--- begin ---
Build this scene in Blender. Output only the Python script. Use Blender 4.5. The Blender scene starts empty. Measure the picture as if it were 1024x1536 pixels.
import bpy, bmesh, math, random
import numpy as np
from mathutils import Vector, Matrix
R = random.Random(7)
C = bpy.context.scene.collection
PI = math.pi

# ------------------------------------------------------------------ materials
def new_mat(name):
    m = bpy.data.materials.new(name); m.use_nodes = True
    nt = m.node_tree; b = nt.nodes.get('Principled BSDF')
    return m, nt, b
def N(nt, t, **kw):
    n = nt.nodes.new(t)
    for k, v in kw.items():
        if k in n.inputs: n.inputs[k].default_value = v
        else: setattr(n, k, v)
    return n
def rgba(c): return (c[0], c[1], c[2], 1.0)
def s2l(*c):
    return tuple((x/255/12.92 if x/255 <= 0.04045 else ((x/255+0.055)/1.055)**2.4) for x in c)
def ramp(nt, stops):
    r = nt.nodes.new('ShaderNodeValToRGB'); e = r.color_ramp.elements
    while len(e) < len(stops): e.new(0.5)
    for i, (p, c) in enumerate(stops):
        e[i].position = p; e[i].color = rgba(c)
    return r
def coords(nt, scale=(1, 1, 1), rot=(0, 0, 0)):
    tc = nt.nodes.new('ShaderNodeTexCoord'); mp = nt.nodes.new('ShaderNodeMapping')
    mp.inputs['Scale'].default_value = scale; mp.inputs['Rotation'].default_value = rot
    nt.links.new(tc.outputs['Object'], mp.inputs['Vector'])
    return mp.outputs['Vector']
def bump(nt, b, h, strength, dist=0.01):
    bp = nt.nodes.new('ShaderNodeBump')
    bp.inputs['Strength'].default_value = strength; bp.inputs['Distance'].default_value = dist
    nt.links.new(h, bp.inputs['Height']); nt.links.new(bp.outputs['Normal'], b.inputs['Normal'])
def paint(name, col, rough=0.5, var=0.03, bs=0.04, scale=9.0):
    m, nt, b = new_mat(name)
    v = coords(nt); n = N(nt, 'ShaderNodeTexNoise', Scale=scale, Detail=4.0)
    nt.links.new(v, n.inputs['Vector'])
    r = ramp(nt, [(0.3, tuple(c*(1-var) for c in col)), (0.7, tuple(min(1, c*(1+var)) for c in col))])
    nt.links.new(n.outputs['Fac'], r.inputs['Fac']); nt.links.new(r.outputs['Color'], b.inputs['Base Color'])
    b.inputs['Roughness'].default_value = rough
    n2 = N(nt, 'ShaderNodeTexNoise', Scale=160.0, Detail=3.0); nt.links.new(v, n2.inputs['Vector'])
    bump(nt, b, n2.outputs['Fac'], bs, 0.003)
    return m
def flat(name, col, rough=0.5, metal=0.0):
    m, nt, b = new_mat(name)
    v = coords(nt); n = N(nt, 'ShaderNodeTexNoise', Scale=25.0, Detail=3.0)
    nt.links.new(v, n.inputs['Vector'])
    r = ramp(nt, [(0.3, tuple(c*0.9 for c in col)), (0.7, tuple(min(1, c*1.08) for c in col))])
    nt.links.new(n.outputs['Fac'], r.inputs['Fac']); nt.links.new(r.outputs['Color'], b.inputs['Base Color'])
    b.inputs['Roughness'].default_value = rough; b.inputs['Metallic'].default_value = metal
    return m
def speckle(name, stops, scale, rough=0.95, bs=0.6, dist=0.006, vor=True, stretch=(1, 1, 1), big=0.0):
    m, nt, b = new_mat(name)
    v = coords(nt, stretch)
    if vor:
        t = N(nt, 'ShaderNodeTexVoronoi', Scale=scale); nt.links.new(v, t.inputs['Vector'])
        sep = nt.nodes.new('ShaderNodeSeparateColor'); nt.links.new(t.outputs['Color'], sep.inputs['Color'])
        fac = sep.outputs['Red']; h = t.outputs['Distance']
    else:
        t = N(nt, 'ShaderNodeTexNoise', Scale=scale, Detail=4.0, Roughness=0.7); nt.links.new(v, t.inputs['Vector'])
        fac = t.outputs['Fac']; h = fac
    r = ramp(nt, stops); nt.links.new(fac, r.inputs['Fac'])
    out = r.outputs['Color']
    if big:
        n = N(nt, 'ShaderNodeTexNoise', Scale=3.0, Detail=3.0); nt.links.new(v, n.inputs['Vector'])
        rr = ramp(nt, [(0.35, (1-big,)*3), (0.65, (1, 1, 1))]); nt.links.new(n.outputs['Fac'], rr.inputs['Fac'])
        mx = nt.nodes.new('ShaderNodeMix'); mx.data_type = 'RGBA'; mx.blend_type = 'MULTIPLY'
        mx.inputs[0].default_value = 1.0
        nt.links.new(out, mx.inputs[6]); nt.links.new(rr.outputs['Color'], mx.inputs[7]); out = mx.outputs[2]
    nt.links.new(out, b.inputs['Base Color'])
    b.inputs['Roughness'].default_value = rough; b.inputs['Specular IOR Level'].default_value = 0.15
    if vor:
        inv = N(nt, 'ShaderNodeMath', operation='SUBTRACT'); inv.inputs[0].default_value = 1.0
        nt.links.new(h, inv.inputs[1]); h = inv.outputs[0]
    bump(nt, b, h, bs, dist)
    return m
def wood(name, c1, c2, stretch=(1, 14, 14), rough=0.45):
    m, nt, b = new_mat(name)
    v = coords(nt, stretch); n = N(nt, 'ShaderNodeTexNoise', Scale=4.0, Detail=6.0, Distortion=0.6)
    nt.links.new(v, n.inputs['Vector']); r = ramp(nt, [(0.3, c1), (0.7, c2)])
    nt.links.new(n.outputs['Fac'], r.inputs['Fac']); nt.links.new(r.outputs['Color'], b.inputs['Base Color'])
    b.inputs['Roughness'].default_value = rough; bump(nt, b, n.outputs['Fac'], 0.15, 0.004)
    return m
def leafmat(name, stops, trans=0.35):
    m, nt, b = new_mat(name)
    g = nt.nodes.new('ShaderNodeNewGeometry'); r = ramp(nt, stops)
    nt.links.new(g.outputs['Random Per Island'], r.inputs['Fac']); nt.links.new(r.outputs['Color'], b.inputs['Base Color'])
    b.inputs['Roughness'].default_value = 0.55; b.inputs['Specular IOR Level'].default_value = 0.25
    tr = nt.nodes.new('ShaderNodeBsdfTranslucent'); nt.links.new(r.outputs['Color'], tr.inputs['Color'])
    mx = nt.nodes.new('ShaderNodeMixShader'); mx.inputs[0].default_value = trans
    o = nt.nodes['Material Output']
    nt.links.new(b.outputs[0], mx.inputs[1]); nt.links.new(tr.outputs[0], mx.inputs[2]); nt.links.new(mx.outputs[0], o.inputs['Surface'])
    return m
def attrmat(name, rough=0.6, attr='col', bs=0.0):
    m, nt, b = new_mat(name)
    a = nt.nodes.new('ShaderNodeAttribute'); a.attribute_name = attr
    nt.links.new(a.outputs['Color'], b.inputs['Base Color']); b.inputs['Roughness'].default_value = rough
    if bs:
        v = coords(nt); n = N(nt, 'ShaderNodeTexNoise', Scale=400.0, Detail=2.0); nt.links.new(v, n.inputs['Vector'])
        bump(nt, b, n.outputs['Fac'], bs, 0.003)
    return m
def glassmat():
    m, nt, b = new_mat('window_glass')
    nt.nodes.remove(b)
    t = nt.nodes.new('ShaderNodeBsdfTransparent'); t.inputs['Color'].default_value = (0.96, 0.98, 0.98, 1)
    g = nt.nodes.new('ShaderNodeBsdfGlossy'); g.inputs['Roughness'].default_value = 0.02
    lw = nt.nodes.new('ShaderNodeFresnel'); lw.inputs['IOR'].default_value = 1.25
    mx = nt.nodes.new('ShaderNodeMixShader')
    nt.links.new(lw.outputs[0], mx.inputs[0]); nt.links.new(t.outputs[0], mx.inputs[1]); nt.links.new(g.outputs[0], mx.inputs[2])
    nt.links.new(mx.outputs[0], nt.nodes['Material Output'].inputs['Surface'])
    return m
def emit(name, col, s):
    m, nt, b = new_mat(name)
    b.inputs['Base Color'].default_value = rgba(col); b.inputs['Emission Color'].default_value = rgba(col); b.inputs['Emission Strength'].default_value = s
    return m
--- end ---
--- begin ---
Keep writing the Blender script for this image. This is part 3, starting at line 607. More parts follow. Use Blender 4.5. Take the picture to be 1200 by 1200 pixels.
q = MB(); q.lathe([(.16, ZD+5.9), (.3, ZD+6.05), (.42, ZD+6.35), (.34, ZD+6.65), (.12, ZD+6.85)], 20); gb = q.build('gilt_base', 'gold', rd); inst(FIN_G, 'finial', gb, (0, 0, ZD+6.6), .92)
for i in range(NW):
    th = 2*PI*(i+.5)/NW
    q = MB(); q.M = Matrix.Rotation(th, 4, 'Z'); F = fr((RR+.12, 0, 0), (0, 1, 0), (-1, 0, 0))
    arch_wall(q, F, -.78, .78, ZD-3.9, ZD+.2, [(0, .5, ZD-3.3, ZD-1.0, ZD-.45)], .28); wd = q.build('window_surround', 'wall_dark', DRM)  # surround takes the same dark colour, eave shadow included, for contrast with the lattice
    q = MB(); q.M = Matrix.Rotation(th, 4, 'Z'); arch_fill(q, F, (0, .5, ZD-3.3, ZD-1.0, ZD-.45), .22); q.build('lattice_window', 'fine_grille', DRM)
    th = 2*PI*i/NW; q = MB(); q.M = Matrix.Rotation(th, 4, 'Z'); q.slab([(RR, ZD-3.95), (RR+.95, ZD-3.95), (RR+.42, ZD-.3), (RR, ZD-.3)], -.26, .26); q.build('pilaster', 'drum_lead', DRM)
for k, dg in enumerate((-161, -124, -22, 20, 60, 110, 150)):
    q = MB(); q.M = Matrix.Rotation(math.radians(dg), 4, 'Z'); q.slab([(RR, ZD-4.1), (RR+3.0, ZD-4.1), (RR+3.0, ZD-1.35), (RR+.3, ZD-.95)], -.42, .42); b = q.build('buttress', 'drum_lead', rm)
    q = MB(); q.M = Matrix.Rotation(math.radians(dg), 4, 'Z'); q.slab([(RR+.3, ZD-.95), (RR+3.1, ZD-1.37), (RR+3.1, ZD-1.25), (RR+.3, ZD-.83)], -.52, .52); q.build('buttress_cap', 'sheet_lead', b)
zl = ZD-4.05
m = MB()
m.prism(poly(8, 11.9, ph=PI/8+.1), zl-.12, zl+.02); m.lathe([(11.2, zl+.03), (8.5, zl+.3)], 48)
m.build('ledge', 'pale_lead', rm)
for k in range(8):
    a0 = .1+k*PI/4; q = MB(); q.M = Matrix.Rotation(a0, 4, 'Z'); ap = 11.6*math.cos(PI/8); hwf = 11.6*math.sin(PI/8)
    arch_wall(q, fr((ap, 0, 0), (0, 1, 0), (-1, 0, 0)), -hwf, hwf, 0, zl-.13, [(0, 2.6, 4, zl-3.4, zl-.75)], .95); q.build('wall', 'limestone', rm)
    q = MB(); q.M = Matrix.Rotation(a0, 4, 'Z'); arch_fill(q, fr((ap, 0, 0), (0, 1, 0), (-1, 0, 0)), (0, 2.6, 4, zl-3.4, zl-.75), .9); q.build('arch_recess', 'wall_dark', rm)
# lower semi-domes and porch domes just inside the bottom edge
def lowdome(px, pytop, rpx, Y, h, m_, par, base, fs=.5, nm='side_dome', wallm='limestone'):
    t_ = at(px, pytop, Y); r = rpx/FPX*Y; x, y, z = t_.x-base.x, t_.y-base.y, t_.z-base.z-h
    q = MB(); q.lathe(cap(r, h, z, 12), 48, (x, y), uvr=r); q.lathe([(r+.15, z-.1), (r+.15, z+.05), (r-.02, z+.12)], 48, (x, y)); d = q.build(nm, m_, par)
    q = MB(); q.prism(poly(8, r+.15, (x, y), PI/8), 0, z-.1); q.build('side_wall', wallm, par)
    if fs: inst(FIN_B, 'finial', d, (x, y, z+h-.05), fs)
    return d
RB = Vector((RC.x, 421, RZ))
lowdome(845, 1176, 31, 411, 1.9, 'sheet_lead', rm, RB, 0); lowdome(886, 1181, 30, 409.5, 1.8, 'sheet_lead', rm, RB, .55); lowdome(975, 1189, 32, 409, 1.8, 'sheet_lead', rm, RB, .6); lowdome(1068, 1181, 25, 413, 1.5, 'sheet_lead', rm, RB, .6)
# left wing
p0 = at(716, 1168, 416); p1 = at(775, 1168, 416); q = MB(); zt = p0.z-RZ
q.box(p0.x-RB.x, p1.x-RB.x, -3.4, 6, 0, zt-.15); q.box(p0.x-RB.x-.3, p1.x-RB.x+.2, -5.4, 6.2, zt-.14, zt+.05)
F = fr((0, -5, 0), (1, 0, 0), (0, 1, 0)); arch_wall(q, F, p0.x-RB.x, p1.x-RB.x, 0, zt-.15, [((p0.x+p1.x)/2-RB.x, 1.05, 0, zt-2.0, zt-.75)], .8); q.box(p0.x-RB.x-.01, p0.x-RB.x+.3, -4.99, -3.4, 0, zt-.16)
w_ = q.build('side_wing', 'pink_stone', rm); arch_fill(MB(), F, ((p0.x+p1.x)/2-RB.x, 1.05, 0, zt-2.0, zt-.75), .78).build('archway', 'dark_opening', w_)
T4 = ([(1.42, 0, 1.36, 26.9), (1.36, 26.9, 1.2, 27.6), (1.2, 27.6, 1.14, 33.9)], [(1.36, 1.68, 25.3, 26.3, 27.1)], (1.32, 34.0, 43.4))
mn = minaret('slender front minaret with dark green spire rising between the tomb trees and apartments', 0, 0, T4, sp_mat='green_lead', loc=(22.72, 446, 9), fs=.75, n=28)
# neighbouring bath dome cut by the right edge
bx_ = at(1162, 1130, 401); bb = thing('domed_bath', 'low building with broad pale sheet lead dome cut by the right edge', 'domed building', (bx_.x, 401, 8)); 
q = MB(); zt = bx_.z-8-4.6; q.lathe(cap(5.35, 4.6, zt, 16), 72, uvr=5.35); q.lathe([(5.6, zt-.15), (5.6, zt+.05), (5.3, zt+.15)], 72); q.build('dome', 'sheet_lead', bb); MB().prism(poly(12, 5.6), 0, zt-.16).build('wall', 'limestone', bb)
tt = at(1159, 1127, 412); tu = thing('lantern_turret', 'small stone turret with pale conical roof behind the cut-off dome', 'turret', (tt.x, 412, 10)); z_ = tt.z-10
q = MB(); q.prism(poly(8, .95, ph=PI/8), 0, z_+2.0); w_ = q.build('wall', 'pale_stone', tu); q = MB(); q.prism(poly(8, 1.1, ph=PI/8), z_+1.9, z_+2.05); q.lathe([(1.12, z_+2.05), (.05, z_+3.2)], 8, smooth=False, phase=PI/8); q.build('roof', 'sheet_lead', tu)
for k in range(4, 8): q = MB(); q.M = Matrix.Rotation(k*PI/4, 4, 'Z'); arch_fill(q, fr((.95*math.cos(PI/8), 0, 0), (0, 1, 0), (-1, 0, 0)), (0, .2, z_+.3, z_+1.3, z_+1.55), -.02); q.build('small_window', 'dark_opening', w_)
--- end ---
--- begin ---
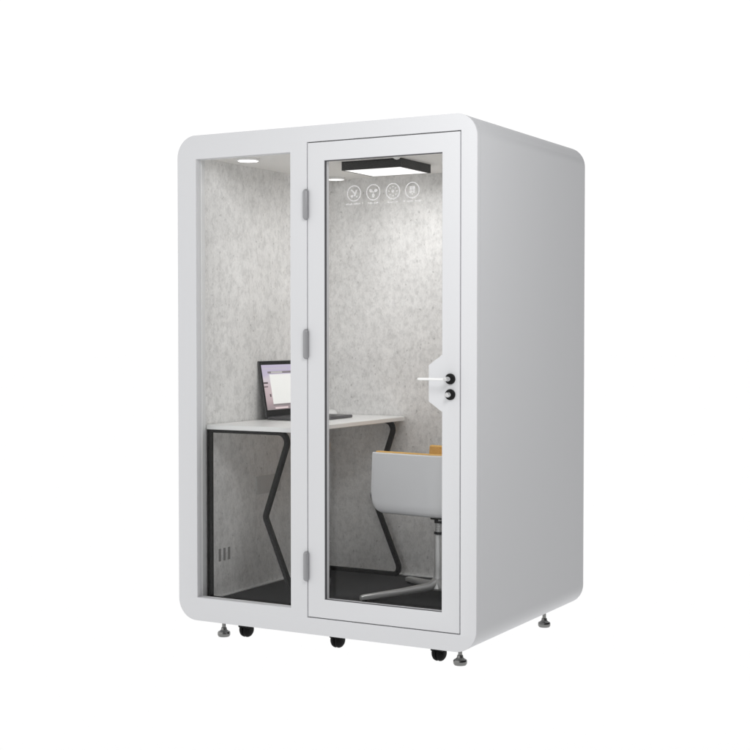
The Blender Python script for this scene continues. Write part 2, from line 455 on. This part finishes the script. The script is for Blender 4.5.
--- end ---
Written request >>
Copy out every line where the word "picture" occurs.

Result of the exercise >>
Build this scene in Blender. Output only the Python script. Use Blender 4.5. The Blender scene starts empty. Measure the picture as if it were 1024x1536 pixels.
Keep writing the Blender script for this image. This is part 3, starting at line 607. More parts follow. Use Blender 4.5. Take the picture to be 1200 by 1200 pixels.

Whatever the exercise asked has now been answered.